## Start
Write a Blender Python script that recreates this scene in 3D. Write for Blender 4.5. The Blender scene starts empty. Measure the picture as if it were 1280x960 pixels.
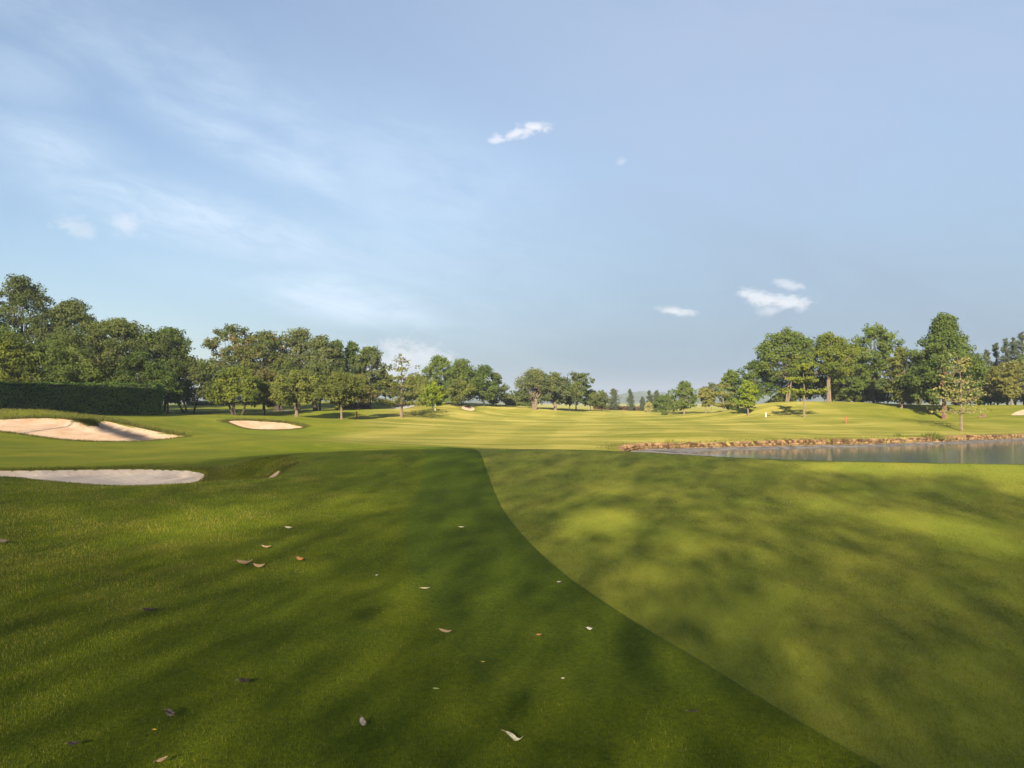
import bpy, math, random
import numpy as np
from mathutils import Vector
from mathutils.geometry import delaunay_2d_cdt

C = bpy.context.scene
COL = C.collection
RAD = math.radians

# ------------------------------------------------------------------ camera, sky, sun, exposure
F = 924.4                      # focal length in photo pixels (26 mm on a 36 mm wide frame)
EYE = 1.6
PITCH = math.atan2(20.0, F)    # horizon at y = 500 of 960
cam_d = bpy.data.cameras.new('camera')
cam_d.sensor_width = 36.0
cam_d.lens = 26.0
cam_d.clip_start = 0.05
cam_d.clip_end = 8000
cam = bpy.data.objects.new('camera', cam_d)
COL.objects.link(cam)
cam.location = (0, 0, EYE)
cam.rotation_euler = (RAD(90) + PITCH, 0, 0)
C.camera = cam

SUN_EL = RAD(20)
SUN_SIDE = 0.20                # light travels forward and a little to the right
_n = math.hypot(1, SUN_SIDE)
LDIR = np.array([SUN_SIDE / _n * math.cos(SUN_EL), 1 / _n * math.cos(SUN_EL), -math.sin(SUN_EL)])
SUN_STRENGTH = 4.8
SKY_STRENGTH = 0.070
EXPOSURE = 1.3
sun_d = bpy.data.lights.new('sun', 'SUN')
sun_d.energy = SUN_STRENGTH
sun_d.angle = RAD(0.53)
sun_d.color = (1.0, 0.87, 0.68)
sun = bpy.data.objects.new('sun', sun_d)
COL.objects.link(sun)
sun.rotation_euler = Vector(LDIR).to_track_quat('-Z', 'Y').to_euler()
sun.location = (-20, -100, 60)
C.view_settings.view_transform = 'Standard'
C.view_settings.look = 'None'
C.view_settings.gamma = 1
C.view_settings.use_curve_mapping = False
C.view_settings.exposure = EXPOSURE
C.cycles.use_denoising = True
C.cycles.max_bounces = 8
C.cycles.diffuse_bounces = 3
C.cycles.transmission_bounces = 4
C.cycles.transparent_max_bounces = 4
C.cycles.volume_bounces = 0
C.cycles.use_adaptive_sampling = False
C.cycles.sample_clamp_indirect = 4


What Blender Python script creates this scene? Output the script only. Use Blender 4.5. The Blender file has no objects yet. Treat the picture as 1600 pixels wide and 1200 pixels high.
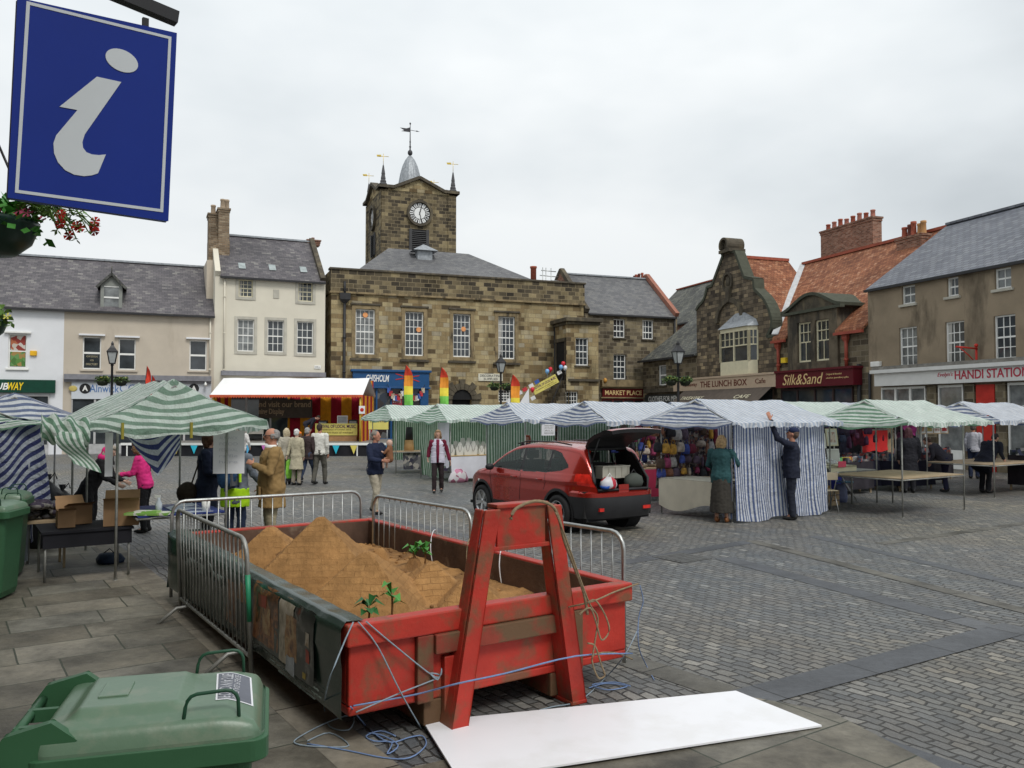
## End
**Work to be completed**
Word for word, quote the full listing, omitting every picture.

**Answer to this task**
Write a Blender Python script that recreates this scene in 3D. Write for Blender 4.5. The Blender scene starts empty. Measure the picture as if it were 1280x960 pixels.
import bpy, math, random
import numpy as np
from mathutils import Vector
from mathutils.geometry import delaunay_2d_cdt

C = bpy.context.scene
COL = C.collection
RAD = math.radians

# ------------------------------------------------------------------ camera, sky, sun, exposure
F = 924.4                      # focal length in photo pixels (26 mm on a 36 mm wide frame)
EYE = 1.6
PITCH = math.atan2(20.0, F)    # horizon at y = 500 of 960
cam_d = bpy.data.cameras.new('camera')
cam_d.sensor_width = 36.0
cam_d.lens = 26.0
cam_d.clip_start = 0.05
cam_d.clip_end = 8000
cam = bpy.data.objects.new('camera', cam_d)
COL.objects.link(cam)
cam.location = (0, 0, EYE)
cam.rotation_euler = (RAD(90) + PITCH, 0, 0)
C.camera = cam

SUN_EL = RAD(20)
SUN_SIDE = 0.20                # light travels forward and a little to the right
_n = math.hypot(1, SUN_SIDE)
LDIR = np.array([SUN_SIDE / _n * math.cos(SUN_EL), 1 / _n * math.cos(SUN_EL), -math.sin(SUN_EL)])
SUN_STRENGTH = 4.8
SKY_STRENGTH = 0.070
EXPOSURE = 1.3
sun_d = bpy.data.lights.new('sun', 'SUN')
sun_d.energy = SUN_STRENGTH
sun_d.angle = RAD(0.53)
sun_d.color = (1.0, 0.87, 0.68)
sun = bpy.data.objects.new('sun', sun_d)
COL.objects.link(sun)
sun.rotation_euler = Vector(LDIR).to_track_quat('-Z', 'Y').to_euler()
sun.location = (-20, -100, 60)
C.view_settings.view_transform = 'Standard'
C.view_settings.look = 'None'
C.view_settings.gamma = 1
C.view_settings.use_curve_mapping = False
C.view_settings.exposure = EXPOSURE
C.cycles.use_denoising = True
C.cycles.max_bounces = 8
C.cycles.diffuse_bounces = 3
C.cycles.transmission_bounces = 4
C.cycles.transparent_max_bounces = 4
C.cycles.volume_bounces = 0
C.cycles.use_adaptive_sampling = False
C.cycles.sample_clamp_indirect = 4


What Blender Python script creates this scene? Output the script only. Use Blender 4.5. The Blender file has no objects yet. Treat the picture as 1600 pixels wide and 1200 pixels high.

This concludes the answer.